I’d love to see this, and am pretty pissed that I never got that digital converter thing before I canceled the cable this summer. I’d just love to see how they pitch it — and how/whether audiences are going to be invited not just to passively sit and watch other characters volunteer (between commercials), but get off the couch and do so themselves. At least the video pitch seems to be keeping the stakes low: “anything, something, whatever… can change the world.” It’s silly, but I have to admire the effort and wonder at the faith in audience responsivity to such ploys. (Not to be cynical; I’m sure they’re very well-meaning… and the networks are getting some nice promotion along with the ego/ethos-boost.)

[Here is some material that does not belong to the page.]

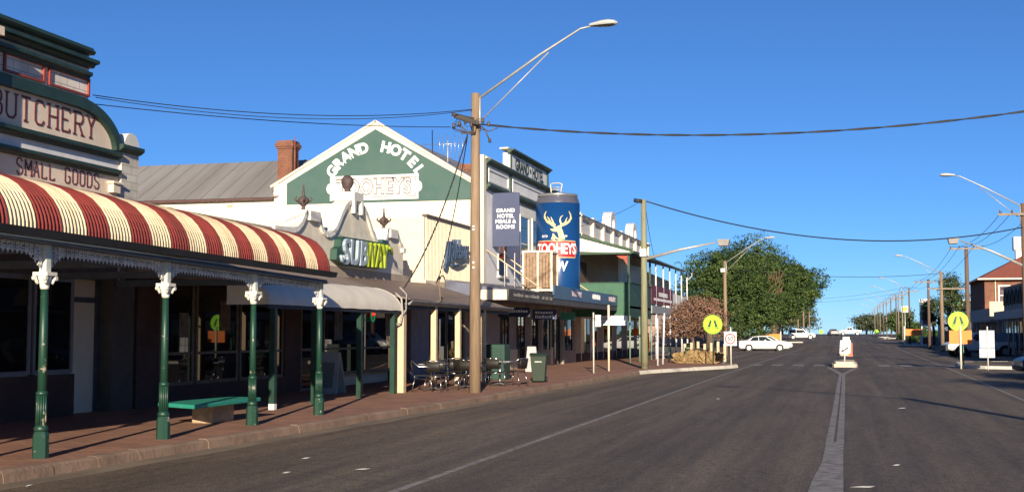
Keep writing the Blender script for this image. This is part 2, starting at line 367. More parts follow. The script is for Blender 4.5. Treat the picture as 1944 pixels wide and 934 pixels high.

These promos and public service announcements seem to fit nicely in conversation with Jessie Blackburn’s smart new piece in Issue 3: “The Irony of YouTube: Politicking Cool”… and remind me why I keep pushing my students to look at how authors construct their audiences, the assumptions made about the appeals that will be most effective to certain demographics. (I have a feeling someones should be offended…) I guess for the sake of volunteer organizations around the country, we can only hope they’re right…. but I’m ambivalent at best.
Has anyone seen these episodes? Rhetorical hi-jinks to report?